[Mgs] Flushing the cooling system?

Councill, David dcouncill at msubillings.edu
Tue Mar 10 08:15:49 MST 2009


Actually Denise is correct although her explanation was a bit
simplified. Water will dissolve metals. In fact, distilled water is
mildly acidic. The dissolved minerals, particularly carbonates, add
buffering and increase the pH, but also can lead to deposits. Although I
usually use distilled or deionized water with antifreeze, tap water
often is fine depending on the area water quality and so long as the
coolant is changed periodically so it doesn't become concentrated. The
key is still running antifreeze with its anti-corrosion chemicals or if
in a warmer climate where freezing is not a problem, there are other
additives that provide the protection needed.

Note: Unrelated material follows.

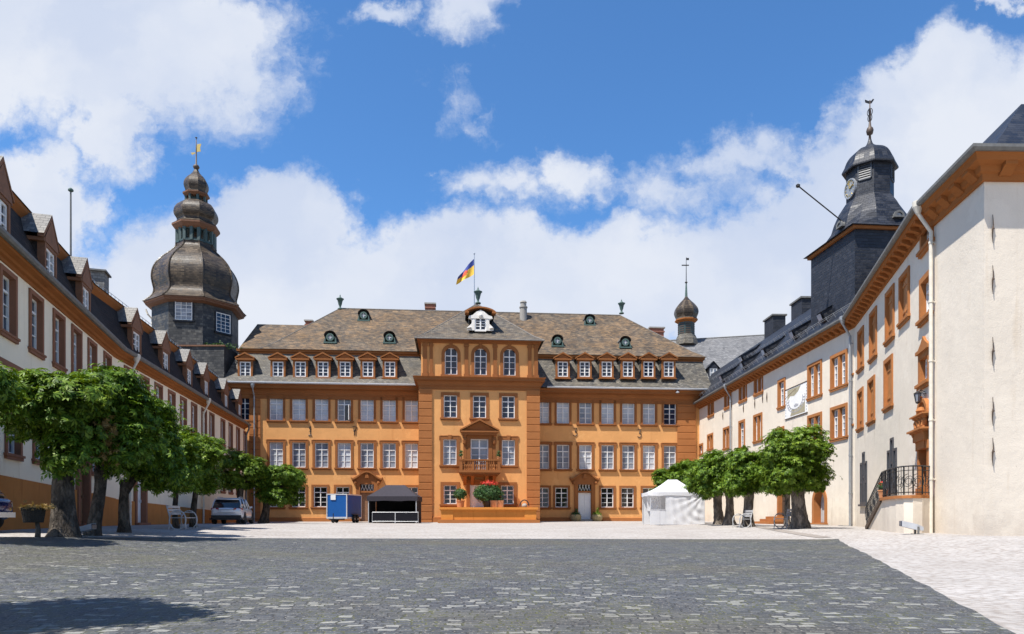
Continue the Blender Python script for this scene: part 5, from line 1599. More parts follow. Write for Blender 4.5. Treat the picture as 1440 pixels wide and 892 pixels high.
# ------------------------------------------------------------------ outside stair with iron railing
def stair():
    foot = hit(1219, 741.5)
    at = lambda px, d: Vector((X(px, d), d))
    arc = [at(1309.5, 24.15), at(1297, 23.85), at(1284, 23.8), at(1271, 24.05), at(1260, 24.6), at(1251, 25.4), at(1245, 26.3), at(1240, 27.3)]
    A, B, C, Dp, F = arc[0], arc[2], arc[5], arc[-1], at(1219, 30.5)
    root = thing('outside_stair', (B.x, B.y, ground(B.x, B.y)), 'whitewashed outside stair with scrolled iron railing below the ornate portal', 'stair')
    L = root.location
    loc = lambda p, z: (p.x - L.x, p.y - L.y, z - L.z)
    # back line on the wall
    def onwall(p, y=.0):
        v = p - RB.p0; u = v.dot(RB.t); x, yy = RB.W(min(max(u, 0.1), RB.len), y); return Vector((x, yy))
    A2_ = Vector(RB.W(RB.len - .02, .02)); ring = arc
    back = [onwall(p, .02) for p in ring]; back[0] = A2_
    mb = MB(); zb = EYE - 1.6; zt = TER - .10
    poly = ring + back[::-1]
    mb.prism_z([(p.x - L.x, p.y - L.y) for p in poly], zb - L.z, zt - L.z)
    link('landing_wall', mb.mesh('wall_cream_rough'), root)
    mb = MB()
    outl = [p + (p - onwall(p)).normalized() * .08 for p in ring] + back[::-1]
    mb.prism_z([(p.x - L.x, p.y - L.y) for p in outl], zt - L.z, TER - L.z)
    # treads down to the foot, along the wall
    zf = ground(F.x, F.y); n = 9
    Fb = onwall(F, .02)
    link('landing_slab', mb.mesh('stone_rust'), root)
    mb = MB()
    for k_ in range(n):
        t0, t1 = k_/n, (k_+1)/n
        p0, p1 = Dp.lerp(F, t0), Dp.lerp(F, t1); q0, q1 = back[-1].lerp(Fb, t0), back[-1].lerp(Fb, t1)
        z_ = TER - (TER - zf) * (k_ + 1) / (n + .0) + .02
        mb.prism_z([(p0.x - L.x, p0.y - L.y), (p1.x - L.x, p1.y - L.y), (q1.x - L.x, q1.y - L.y), (q0.x - L.x, q0.y - L.y)], zb - L.z, z_ - L.z)
    link('step', mb.mesh('wall_cream_rough'), root)
    mb = MB(); mb.bar(loc(Dp, TER - .06), loc(F, zf + .02), .14, .2); link('string_board', mb.mesh('iron_rust'), root)
    # railing
    mb = MB(); H = .98
    path = [(p, TER) for p in arc] + [(F, zf + .05)]
    for (p, zp), (q, zq) in zip(path[:-1], path[1:]):
        mb.tube([loc(p, zp + H), loc(q, zq + H)], .026, 6); mb.tube([loc(p, zp + .10), loc(q, zq + .10)], .018, 5); mb.tube([loc(p, zp + H - .14), loc(q, zq + H - .14)], .013, 5)
        n_ = max(2, int((q - p).length / .16))
        for k_ in range(n_ + 1):
            c = p.lerp(q, k_/n_); z = zp + (zq - zp) * k_/n_
            mb.tube([loc(c, z + .02), loc(c, z + H)], .026 if k_ in (0, n_) else .010, 5)
        d_ = (q - p).normalized(); n2 = max(1, round((q - p).length / .62))
        for k_ in range(n2):                                      # scrolls
            c = p.lerp(q, (k_ + .5)/n2); z = zp + (zq - zp) * (k_ + .5)/n2 + H * .48
            for sg in (-1, 1):
                pts = []
                for j in range(15):
                    a = j / 14 * PI * 2.6; r = .25 * (1 - j / 18)
                    pts.append(loc(c + d_ * (sg * (.02 + r * math.sin(a))), z + r * math.cos(a) * sg))
                mb.tube(pts, .011, 4)
    s_ = []
    for j in range(12):
        a = j / 11 * PI * 1.5; s_.append(loc(F + (F - Dp).normalized() * (.12 + .25 * math.sin(a)), zf + H * .7 + .3 * math.cos(a)))
    mb.tube(s_, .018, 5)
    link('railing', mb.mesh('iron_black'), root)
    return Dp, C
SD, SC_ = stair()

# ------------------------------------------------------------------ CHURCH TOWER
nearc = Vector((X(1202, 38.9), 38.9)); farc = Vector((X(1140.5, 43.55), 43.55))
tl = (farc - nearc); side = tl.length; tn = Vector((tl.y, -tl.x)).normalized()
if tn.x < 0: tn = -tn
cent = (nearc + farc) / 2 + tn * side / 2
ch = thing('church_tower', (cent.x, cent.y, EYE + 8.5), 'dark slate clad tower with clock, bell shaped roof and tall ball finial', 'tower')
ch.rotation_euler = (0, 0, math.atan2(tn.y, tn.x))
cz = lambda py, d=cent.y: Z(py, d) - ch.location.z
hs = side / 2
ztop = Z(322, 38.9) - ch.location.z
mb = MB(); mb.box(-hs, hs, -hs, hs, -1.5, ztop); link('shaft', mb.mesh('slate_dark'), ch)
mb = MB(); mb.box(-hs - .16, hs + .16, -hs - .16, hs + .16, ztop, ztop + .16); link('cornice', mb.mesh('stone_brown'), ch)
# bell roof: square flare easing into an octagon
def sqoct(r_sq, r_oct, t, z):
    pts = []
    for j in range(16):
        a = j * PI / 8
        sq = r_sq / max(abs(math.cos(a)), abs(math.sin(a)))
        aa = ((a + PI/8) % (PI/4)) - PI/8
        oc = r_oct / math.cos(aa)
        r = sq * (1 - t) + oc * t
        pts.append((r * math.cos(a), r * math.sin(a), z))
    return pts
z0 = ztop + .161; z1 = cz(284)
H_ = z1 - z0
mb = MB()
mb.ring_loft([sqoct(hs + .34, hs, 0, z0), sqoct(hs * .90, hs * .9, .25, z0 + H_ * .12), sqoct(hs * .83, hs * .82, .6, z0 + H_ * .3), sqoct(hs * .76, hs * .76, .85, z0 + H_ * .52),
              sqoct(hs * .66, hs * .66, 1, z0 + H_ * .76), sqoct(hs * .54, hs * .56, 1, z0 + H_ * .92), sqoct(hs * .50, hs * .51, 1, z1)])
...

I should also mention that water can become acidic through dissolved
gases like carbon dioxide or through exhaust gas. Thus a head gasket
leak with only water as the coolant can introduce corrosion problems. 

David Councill
Former chemist (water, coal, soil)
67 BGT
72 B
Soon to be - 73B



-----Original Message-----
From: mgs-bounces at autox.team.net [mailto:mgs-bounces at autox.team.net] On
Behalf Of Simon Matthews
Sent: Monday, March 09, 2009 9:20 PM
To: Denise Thorpe
Cc: mgs at autox.team.net
Subject: Re: [Mgs] Flushing the cooling system?

Denise,

I think that your suggestion that the water cannot dissolve the metals
(or rather the corrosion products)  because it has dissolved minerals
in it is false.

Anyway, both argue for changing the water a little as possible in
climates where anti-freeze is not required.